Hoy día, en pleno siglo XXI, los engendradores del ‘socialismo bolivariano’ han dado lugar a una reedición del totalitarismo, conservando sus elementos tradicionales, pero mutando en nuevas formas para sobrevivir disfrazado en un siglo que se supone es el de la democratización y la liberalización. En principio operaba el régimen como un modelo autoritario competitivo, es decir, acudía a procesos electorales, se legitimaba y luego ejercía arbitrariedades en el poder, no importando esto puesto que era la ‘voluntad del pueblo’. Ahora, cuando el ciclo político y las preferencias electorales no favorecen ni en lo más mínimo al régimen, éste se ha abierto a un modelo totalitario, que no compite electoralmente, y en cambio se anquilosa en el aparato estatal a través de artificios jurídicos y el sostenimiento del militarismo. Ergo, en el esfuerzo por describir al régimen, es posible ir todavía más allá y enmarcarlo en el plano del neototalitarismo, una nueva manifestación que, sin renunciar a ciertos aspectos básicos del totalitarismo estudiado por Arendt, dista un poco de éste y adopta novedosos artilugios para adecuarse a las condiciones sociológicas e institucionales del siglo XXI.

En conclusión, enfrentamos a un coloso, y no una mera dictadura, al sistema políticamente más complejo y complejizado que jamás haya conocido nuestro país, a un régimen perverso pero audaz, que elabora sus estratagemas y las aplica a antojo con su ingeniería social, infinitamente ineficiente en las políticas públicas, pero hartamente eficiente en la perpetuación de su dominio. Entendiendo esto, ha de entenderse en consecuencia que en el corto plazo no son las vías electorales las que ofrecen una salida, pues el control total descrito arriba tiene secuestrado el voto. Los cálculos políticos que formulan algunas élites para obtener pírricas cuotas de poder como gobernaciones o alcaldías (que al igual que la AN, el régimen las reduciría a la nada) son un intento estéril y muy nocivo para la aspiración de recuperar la república y la libertad. El extravío de las clases dirigentes tradicionales es notorio, al no ser si quiera capaces de llamar las cosas por su nombre. Sólo Vente Venezuela, en el análisis de la praxis política, ha sido capaz de llamar a Maduro y a su régimen por su nombre: un sistema totalitario, y así lo testifica cualquier discurso o mensaje de María Corina Machado y la bancada parlamentaria de nuestro partido. Sólo Vente ha tenido la osadía de identificar ante qué tipo de gobierno nos enfrentamos, pero entonces se nos ha catalogado de exagerados o desesperados. La lucha se pierde desde el momento en que no se sabe lo que se enfrenta.
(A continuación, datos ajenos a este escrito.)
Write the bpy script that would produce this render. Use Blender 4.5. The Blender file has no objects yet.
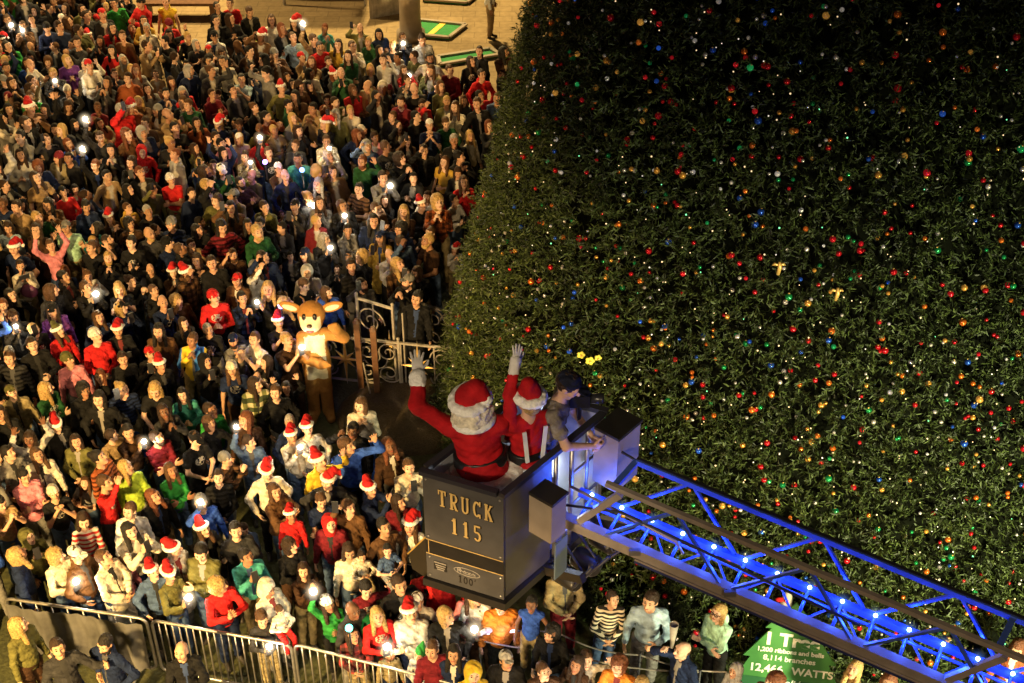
import bpy, math, random
import numpy as np
from mathutils import Vector, Matrix

random.seed(7)
RNG = np.random.default_rng(11)
PI = math.pi
scene = bpy.context.scene
COL = scene.collection
f32 = np.float32

# ------------------------------------------------------------------ camera
PITCH = math.radians(37.0)
CAM_H = 14.5
FPX = 1420.0
SN, CS = math.sin(PITCH), math.cos(PITCH)
cam_d = bpy.data.cameras.new('camera')
cam_d.sensor_width = 36.0
cam_d.lens = FPX / 1024 * 36.0
cam_d.clip_start = 0.1
cam_d.clip_end = 2000
cam = bpy.data.objects.new('camera', cam_d)
cam.location = (0, 0, CAM_H)
cam.rotation_euler = (PI / 2 - PITCH, 0, 0)
COL.objects.link(cam)
scene.camera = cam


def site(x, y, z):
    """survey helper: where a sight line from the photographer's balcony meets height z"""
    u = (x - 512) / FPX
    v = (y - 341.5) / FPX
    t = (CAM_H - z) / (SN + v * CS)
    return Vector((u * t, t * (CS - v * SN), z))


def sight(p):
    d = CAM_H - p[2]
    t = p[1] * CS + d * SN
    return 512 + FPX * p[0] / t, 341.5 + FPX * (d * CS - p[1] * SN) / t, t


# ------------------------------------------------------------------ materials
def new_mat(name):
    m = bpy.data.materials.new(name)
    m.use_nodes = True
    nt = m.node_tree
    b = nt.nodes['Principled BSDF']
    return m, nt, b


def mat(name, col, rough=0.6, metal=0.0, emit=0.0, emit_col=None, noise=0.0, nscale=8.0, bump=0.0, bscale=20.0, spec=0.5):
    m, nt, b = new_mat(name)
    b.inputs['Roughness'].default_value = rough
    b.inputs['Metallic'].default_value = metal
    b.inputs['Specular IOR Level'].default_value = spec
    c = (*col, 1)
    b.inputs['Base Color'].default_value = c
    if emit:
        b.inputs['Emission Color'].default_value = (*(emit_col or col), 1)
        b.inputs['Emission Strength'].default_value = emit
    if noise or bump:
        tc = nt.nodes.new('ShaderNodeTexCoord')
    if noise:
        n = nt.nodes.new('ShaderNodeTexNoise')
        n.inputs['Scale'].default_value = nscale
        n.inputs['Detail'].default_value = 6
        r = nt.nodes.new('ShaderNodeMapRange')
        r.inputs['From Min'].default_value = 0.3
        r.inputs['From Max'].default_value = 0.7
        r.inputs['To Min'].default_value = 1 - noise
        r.inputs['To Max'].default_value = 1 + noise
        mx = nt.nodes.new('ShaderNodeMix')
        mx.data_type = 'RGBA'
        mx.blend_type = 'MULTIPLY'
        mx.inputs['Factor'].default_value = 1
        mx.inputs['A'].default_value = c
        nt.links.new(tc.outputs['Object'], n.inputs['Vector'])
        nt.links.new(n.outputs['Fac'], r.inputs['Value'])
        nt.links.new(r.outputs['Result'], mx.inputs['B'])
        nt.links.new(mx.outputs['Result'], b.inputs['Base Color'])
    if bump:
        n2 = nt.nodes.new('ShaderNodeTexNoise')
        n2.inputs['Scale'].default_value = bscale
        n2.inputs['Detail'].default_value = 5
        bp = nt.nodes.new('ShaderNodeBump')
        bp.inputs['Strength'].default_value = bump
        bp.inputs['Distance'].default_value = 0.02
        nt.links.new(tc.outputs['Object'], n2.inputs['Vector'])
        nt.links.new(n2.outputs['Fac'], bp.inputs['Height'])
        nt.links.new(bp.outputs['Normal'], b.inputs['Normal'])
    return m


def obj_colour_mat(name, rough, bump, bscale, lo, hi, nscale, attr=None, spec=0.3, sub=0.0):
    """colour comes from the object's own colour (or a colour attribute), broken up by noise and folds"""
    m, nt, b = new_mat(name)
    b.inputs['Roughness'].default_value = rough
    b.inputs['Specular IOR Level'].default_value = spec
    if attr:
        oi = nt.nodes.new('ShaderNodeAttribute')
        oi.attribute_name = attr
    else:
        oi = nt.nodes.new('ShaderNodeObjectInfo')
    tc = nt.nodes.new('ShaderNodeTexCoord')
    n = nt.nodes.new('ShaderNodeTexNoise')
    n.inputs['Scale'].default_value = nscale
    n.inputs['Detail'].default_value = 4
    r = nt.nodes.new('ShaderNodeMapRange')
    r.inputs['From Min'].default_value = 0.3
    r.inputs['From Max'].default_value = 0.7
    r.inputs['To Min'].default_value = lo
    r.inputs['To Max'].default_value = hi
    mx = nt.nodes.new('ShaderNodeMix')
    mx.data_type = 'RGBA'
    mx.blend_type = 'MULTIPLY'
    mx.inputs['Factor'].default_value = 1
    nt.links.new(tc.outputs['Object'], n.inputs['Vector'])
    nt.links.new(n.outputs['Fac'], r.inputs['Value'])
    nt.links.new(oi.outputs['Color'], mx.inputs['A'])
    nt.links.new(r.outputs['Result'], mx.inputs['B'])
    nt.links.new(mx.outputs['Result'], b.inputs['Base Color'])
    if bscale < 20:      # cloth: streaky folds rather than round lumps
        n2 = nt.nodes.new('ShaderNodeTexWave')
        n2.bands_direction = 'DIAGONAL'
        n2.inputs['Scale'].default_value = bscale * .28
        n2.inputs['Distortion'].default_value = 9
        n2.inputs['Detail'].default_value = 3
        n2.inputs['Detail Scale'].default_value = 1.6
    else:
        n2 = nt.nodes.new('ShaderNodeTexNoise')
        n2.inputs['Scale'].default_value = bscale
        n2.inputs['Detail'].default_value = 3
    bp = nt.nodes.new('ShaderNodeBump')
    bp.inputs['Strength'].default_value = bump * (.5 if bscale < 20 else 1)
    bp.inputs['Distance'].default_value = 0.025
    nt.links.new(tc.outputs['Object'], n2.inputs['Vector'])
    nt.links.new(n2.outputs['Fac'], bp.inputs['Height'])
    nt.links.new(bp.outputs['Normal'], b.inputs['Normal'])
    return m


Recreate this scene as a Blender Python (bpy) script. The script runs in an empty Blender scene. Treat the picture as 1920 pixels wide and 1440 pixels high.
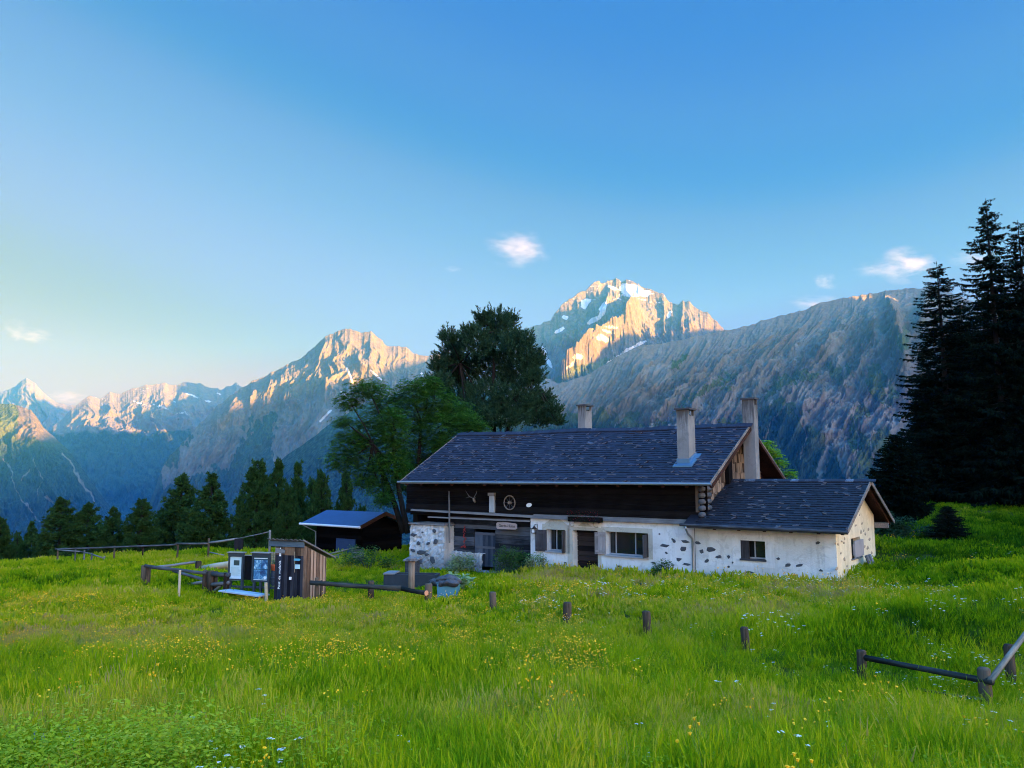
import bpy, bmesh, math, random
import numpy as np
from mathutils import Vector, Matrix, Euler

# ---------------------------------------------------------------- camera, sky, sun, exposure
scene = bpy.context.scene
C = scene.collection
F = 1443.0                                   # focal length in photo pixels (1920 wide)
TH = math.atan((895 - 720) / F)              # camera tilts up
cam_data = bpy.data.cameras.new("camera")
cam_data.sensor_width = 36.0
cam_data.lens = F / 1920 * 36.0
cam_data.clip_start = 0.1
cam_data.clip_end = 60000
camera = bpy.data.objects.new("camera", cam_data)
C.objects.link(camera)
camera.location = (0, 0, 0)
camera.rotation_euler = (math.pi / 2 + TH, 0, 0)
scene.camera = camera

FILL_GAIN = (12.0, 11.0, 7.5)  # extra sky gain per channel, added as fill light
SUN_EL, SUN_AZ = math.radians(5.5), math.radians(115)
world = bpy.data.worlds.new("World")
scene.world = world
world.use_nodes = True
wn, wl = world.node_tree.nodes, world.node_tree.links
sky = wn.new('ShaderNodeTexSky')
sky.sky_type = 'NISHITA'
sky.sun_disc = False
sky.sun_elevation = SUN_EL
sky.sun_rotation = SUN_AZ
sky.altitude = 1800
sky.air_density = 1.0
sky.dust_density = 0.3
sky.ozone_density = 3.0
# the camera of a phone compresses the sky: a soft shoulder on its colour, the same for every ray
sc1 = wn.new('ShaderNodeVectorMath'); sc1.operation = 'SCALE'; sc1.inputs['Scale'].default_value = 0.2
lim = wn.new('ShaderNodeVectorMath'); lim.operation = 'MINIMUM'; lim.inputs[1].default_value = (1, 1, 1)
crv = wn.new('ShaderNodeRGBCurve')
sc2 = wn.new('ShaderNodeVectorMath'); sc2.operation = 'SCALE'; sc2.inputs['Scale'].default_value = 5.0
wl.new(sky.outputs[0], sc1.inputs[0]); wl.new(sc1.outputs[0], lim.inputs[0]); wl.new(lim.outputs[0], crv.inputs['Color']); wl.new(crv.outputs[0], sc2.inputs[0])
# sky boosted overhead and behind right: added fill light for house and grass
geo = wn.new('ShaderNodeTexCoord'); dt = wn.new('ShaderNodeVectorMath'); dt.operation = 'DOT_PRODUCT'
GL = math.radians(140); dt.inputs[1].default_value = (math.sin(GL) * .8, math.cos(GL) * .8, 0.6)
wl.new(geo.outputs['Generated'], dt.inputs[0])
mr = wn.new('ShaderNodeMapRange'); mr.interpolation_type = 'SMOOTHSTEP'
mr.inputs['From Min'].default_value = 0.10; mr.inputs['From Max'].default_value = 0.75
wl.new(dt.outputs['Value'], mr.inputs['Value'])
gm = wn.new('ShaderNodeVectorMath'); gm.operation = 'MULTIPLY_ADD'; gm.inputs[1].default_value = FILL_GAIN; gm.inputs[2].default_value = (1, 1, 1)
wl.new(mr.outputs[0], gm.inputs[0])
sc4 = wn.new('ShaderNodeVectorMath'); sc4.operation = 'MULTIPLY'
wl.new(sc2.outputs[0], sc4.inputs[0]); wl.new(gm.outputs[0], sc4.inputs[1])
wl.new(sc4.outputs[0], wn['Background'].inputs[0])
wn['Background'].inputs[1].default_value = 0.085
for ci, pts in enumerate((
        ((0, 0), (.01, .0052), (.04, .0052), (.05, .0054), (.06, .0105), (.068, .0108), (.08, .027), (.09, .035), (.118, .059), (.166, .084), (.26, .155), (.4, .17), (1, .16)),
        ((0, 0), (.03, .026), (.08, .026), (.13, .0275), (.152, .034), (.166, .036), (.2, .050), (.22, .057), (.284, .070), (.398, .077), (.55, .094), (.7, .1), (1, .11)),
        ((0, 0), (.08, .095), (.172, .095), (.278, .096), (.32, .096), (.394, .096), (.44, .102), (.6, .102), (.71, .067), (.82, .058), (1, .07)))):
    c = crv.mapping.curves[ci]
    c.points[0].location = pts[0]; c.points[1].location = pts[-1]
    for p in pts[1:-1]:
        c.points.new(*p)
crv.mapping.update()

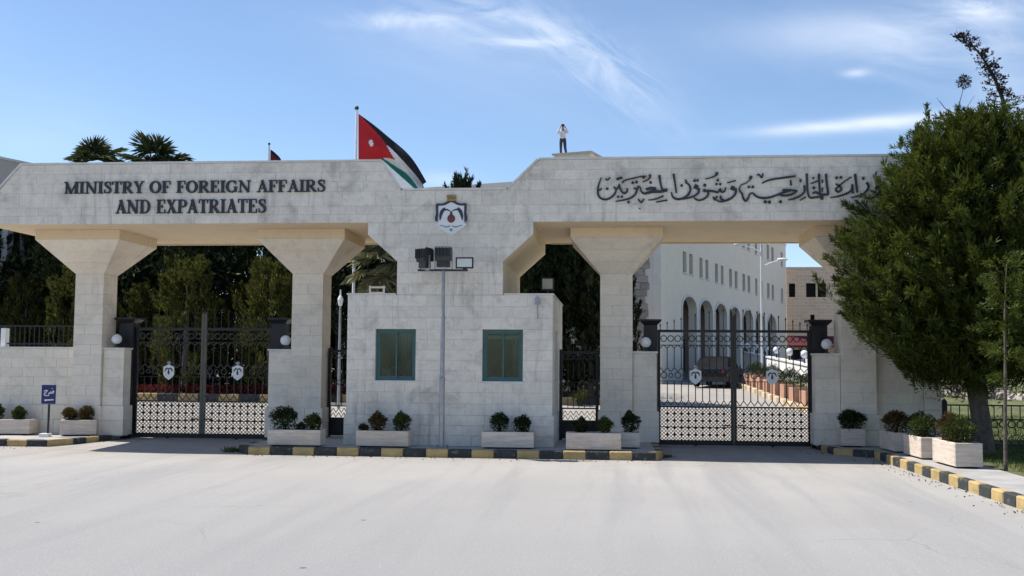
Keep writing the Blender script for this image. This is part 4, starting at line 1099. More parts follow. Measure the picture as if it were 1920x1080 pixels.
for x, y in ((236,376),(324,304)):
    c = sq([(x, y)])[0]; tx.prism_xz([(c[0]+.012*math.cos(k*math.pi/2), c[1]+.012*math.sin(k*math.pi/2)) for k in range(4)], -.0385, -.0355)
tx.obj('sign_text', 'white', sg, local=True)
MB().prism_xz(sq([(205,492),(232,512),(230,500),(352,492),(352,474),(230,480),(232,470)])[::-1], -.038, -.0355).obj('arrow', 'white', sg, local=True)
MB().box(-.16,.05,-.10,.08,0,.075).obj('footing', 'white_wall', sg, local=True)

# ------------------------------------------------------------------ stone planters and shrubs
def planter(x, y, w, d, h, rz, label, mat='travertine', name='stone_planter', z=0.155, cat='planter', group='stone planters in front of the gateway'):
    t = thing(name, label, cat, (x, y, z), rz, group=group)
    k = .045
    for nm, b in (('panel', (-w/2,w/2,-d/2,-d/2+k)), ('panel', (-w/2,w/2,d/2-k,d/2)), ('panel', (-w/2,-w/2+k,-d/2+k+.002,d/2-k-.002)), ('panel', (w/2-k,w/2,-d/2+k+.002,d/2-k-.002))):
        me = chamfer_box_mesh('panel', b[1]-b[0], b[3]-b[2], h, mat, .008)
        o = put(me, nm, t, local=True, at=((b[0]+b[1])/2, (b[2]+b[3])/2, h/2+.03))
    MB().box(-w/2+k,w/2-k,-d/2+k,d/2-k,.05,h-.02).obj('soil', 'soil', t, local=True)
    MB().box(-w/2+.08,-w/2+.16,-d/2+.03,d/2-.03,0,.032).box(w/2-.16,w/2-.08,-d/2+.03,d/2-.03,0,.032).obj('foot_strip', 'rubber', t, local=True)
    return t
shrub_cache = {}
def shrub(x, y, z, r, h, mat, label, seed, name='shrub', cat='shrub', group='clipped shrubs in the planters', n=900):
    key = (round(r, 3), round(h, 3), mat, seed)
    t = thing(name, label, cat, (x, y, z), 0, group=group)
    if key not in shrub_cache:
        rng = np.random.default_rng(seed)
        d = unit(rng.normal(size=(int(n*1.5), 3))); n = len(d); d[:, 2] = np.abs(d[:, 2])*1.0*np.sign(rng.random(n)-.3)
        rad = (rng.random(n)**.35)[:, None]*(1+.12*np.sin(d[:, 0:1]*5+seed)+.10*np.cos(d[:, 1:2]*6-seed)+.08*np.sin(d[:, 2:3]*7))
        P = d*rad*np.array([r, r, h*.5]); P[:, 2] += h*.56
        keep = P[:, 2] > .02; P = P[keep]; d = d[keep]
        shrub_cache[key] = leaf_mesh('foliage', P, d+rng.normal(size=d.shape)*.6+np.array([0, 0, .3]), rng.uniform(.035, .07, len(P)), rng.uniform(.016, .030, len(P)), mat, seed)
    o = put(shrub_cache[key], 'foliage', t, local=True)
    mb = MB(); rr = random.Random(seed)
    for k in range(4): mb.tube([(0,0,-.04),(rr.uniform(-.3,.3)*r, rr.uniform(-.3,.3)*r, h*.3),(rr.uniform(-.6,.6)*r, rr.uniform(-.6,.6)*r, h*.75)], [.012,.009,.003], 5)
    mb.obj('stem', 'wood_dark', t, local=True)
    return t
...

A las cosas se les dice lo que son, y el infame gobierno regente es un neototalitarismo.

Es el momento de avanzar con acciones contundentes, orientadas todas a la destitución y el desmontaje de este malversado Estado. Es el momento de que los civiles rescatemos el timón de nuestro destino, dejando a un lado las vacilaciones y haciendo de la ciudadanía la fuerza propulsora del tan anhelado cambio. Es preciso refundar las bases sobre las que se construyó la alianza democrática (si alguna vez tuvo bases) y redireccionarlas en función del momento histórico. No se puede combatir socialismo con más socialismo, ni populismo con mucho más populismo, es urgente irrumpir e insurgir en la política con nuevos valores y prácticas que derroten al personalismo, el caudillismo, el estatismo y el dirigismo propio del Estado venezolano. La MUD debe acordar una propuesta programática para salir de la crisis, que sea diametralmente opuesta al modelo vigente. El único diálogo viable es entre los factores democráticos para convenir de una vez por todas la disolución del régimen y los principios que tutelarán al nuevo gobierno de transición.